ふたを開ける

おせち料理
2017年おせち(紅白かまぼこだけはさすがに市販品です)。「今年はこのお椀と塗り箸で食べる」も母が宣言。

今更ながら(これくらい間があけば正月ボケとも言えないかと)今年も実家のおせち、よく食べた。毎年ほぼ自家製のおせちは、格式や伝統どうこうよりも、年に一度のラインナップを皆それぞれに楽しみにしているので、食べたい気持ちを原動力に、大晦日にかけてテンション高めでじゃんじゃん作る。

 

「今年は小分けに詰め合わせたりせず、一段一品の勢いでどばっといく」という母の方針のもと、ずっしり料理の詰まった3組にまたがるお重が大晦日の夜のうちに用意された。

翌朝の元旦、お重を食卓に運ぶと、小学生の甥が「僕に開けさせて!」と言う。慎重に段をくずして並べていくなか、一面きんとんのお重と、一面黒豆のお重が出てきた時、幸せそうな吐息とともに「はー、きんとん。くろまめ。」と甘党の彼が嬉しそうにつぶやくのを聞いてしまった。

今年ははりきってサツマイモの裏ごしなどにも参加したし、出来上がりの味見もしっかりしていたし、きんとんや黒豆が登場するのは重々承知だろうに、とおかしくなったが、それでもふたを開けて好物がなみなみと詰まっているのを目にした時の嬉しい驚きはちゃんと改めて感じるものであるらしい。

七草粥
七草粥も実家に便乗。父担当、土井善晴さんのレシピだそうで、七草の香りとお米の甘みの際立つおいしいおかゆでした。

私も人のことは言えず、たまに作るお弁当は、朝に自分で詰めたのに、昼になると、心のうちで「わーい今日はお弁当」とつぶやきながらふたを開ける。あまりに気分が盛り上がるとスマホで写真をとる。中身を知っていてこれなのだから、各種民話や神話の登場人物が、各種「ふた」を開けずにはいられなかったのも無理はない。

雪景色
全国的に寒波到来とのことで、昨日今日とここも1日マイナスの気温。今朝(1/15)の近所の林。雪雲で薄暗い。

冬の間に東京以外の場所へ出かける用事ができたので、通り道の地域で温泉宿でも泊まって久しぶりの旅行気分を味わおうかなと思って、ネットで宿情報を見ていた。見れば見るほど出てきて、最初のうちは面白がって口コミなど読んでいるのだが、しばらく見ていたら行くこと自体が億劫になってきて、寄り道案はひとまず却下にした。どんなことにも良い面と悪い面があり、それはそれで良いのだけれど、事前にその良い面悪い面の情報に触れすぎてしまったらしい。行けば行ったで自分なりの発見もできるはずだけれど、もともとそこまでの動機はなかったらしい。

足跡。
雪にくじけずに散歩に出かけたらしい犬か猫か他の何かの足跡。その後の降雪でぼんやりしてます。

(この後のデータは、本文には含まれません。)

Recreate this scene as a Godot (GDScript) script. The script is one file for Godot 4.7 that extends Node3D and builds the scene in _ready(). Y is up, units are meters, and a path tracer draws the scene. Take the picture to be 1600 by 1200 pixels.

そういえば、6、7年前に、学生時代以来の久しぶりの海外旅行でイギリスに出かけた際も、インターネットの普及状況が学生の頃と激変していて、どんな田舎町の宿もネットで検討して予約できるようになっていた。学生の頃は最初のうちの都市部の宿だけ取っておいて、あとはその都度適当に現地でブッキングしながら旅行することが多かった。それが、ネットでいくらでも調べられるので、せっかくの機会を無駄にしたくないという思いから、つい日本で全部情報をチェックしてしまい、その予約に沿って動いていく旅行になった。それでも現地で選択していくことは他にもたくさんあって、楽しい旅行ではあったのだけれど、その一方で予習済みのノルマをこなしていくような疲弊感もなくはなかった。

 

温泉宿の口コミを眺めながら、その時の感じを思い出し、いわば、ふたを開ける時の「わーっ♩」がなくなっちゃうんだよなあとぼんやり思った。

でも中身を知っていても、おせちのふたを開けたときは「わーくろまめ♩」なのだ。その点、大好きな建物や場所は、中身をよく知っていても、何度目でも、あるいは毎日帰る場所でも、ドアを開けるたびに「わー♩」なので、自家製おせちや自作お弁当の側ではないかと思う。

 

開けるたびに「わー♩」と思ってもらえる場所作りを目指して、日々思いを新たにしつつ、今年も心と力を尽くしてまいります。

寒の飾り
その後、昼から急に青空が出ました。去年もこの時期に目にした地元の飾り。